In re Nybo

DENISON, Circuit Judge

(dissenting).

It is dear that, when Nybo filed his petition, he was entitled to citizenship. His five-year record seems to have been unimpeachable. I agree that the probationary period should be, to some extent, treated as continuing until the hearing; but the five-year good record should be taken into account in appraising a single illegal act during that extended period. Upon this record there are only two possible reasons for denying his petition. One is that his later act shows him to be a man not of good moral character. 1 agree that there is no basis for that conclusion. The other is that his conduct makes it doubtful whether he is “well disposed to the good order and happiness of the” United States. A single violation of the law, even though it be by arbitrary classification called a felony, does not necessarily indicate that habitual antipathy to the good order and happiness of the community which stands over against “well disposed.” A great number of police regulations are often habitually violated, carelessly or intentionally, by numbers of citizens who would nevertheless, in a fair sense, be “well disposed.” Nybo’s violation of the law was intentional and (briefly) deliberate; but there is no reason to doubt his statement that he had supposed his wife would be entitled to go back across the border with him, and, in a relatively impulsive way, he adopted the only method which seemed open to him to save her from what appeared to him to be an intolerable situation. This feeling, in one of his surroundings, experience, and social atmosphere, eannot be broadly condemned. The way in which his conduct was appraised by those familiar with it shows that it seemed to them fairly excusable. No criminal or deportation proceedings were brought.
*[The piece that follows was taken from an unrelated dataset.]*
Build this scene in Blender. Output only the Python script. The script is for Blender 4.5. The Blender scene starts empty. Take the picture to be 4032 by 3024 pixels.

The authorities cited in the opinion depend without exception upon habitual violations of the Prohibition Law. Such habitual violators declare defiance of the Constitution, and, hence, they are clearly ineligible under the clause of the statute which requires attachment to the principles of the Constitution.

This case is, in its substantial features, apparently without precedent; the circumstances which tend to minimize Nybo’s breach of the law, as indicating any general criminal attitude on his part, are so unique that his admission to citizenship would not form a dangerous precedent. I think he should have been received.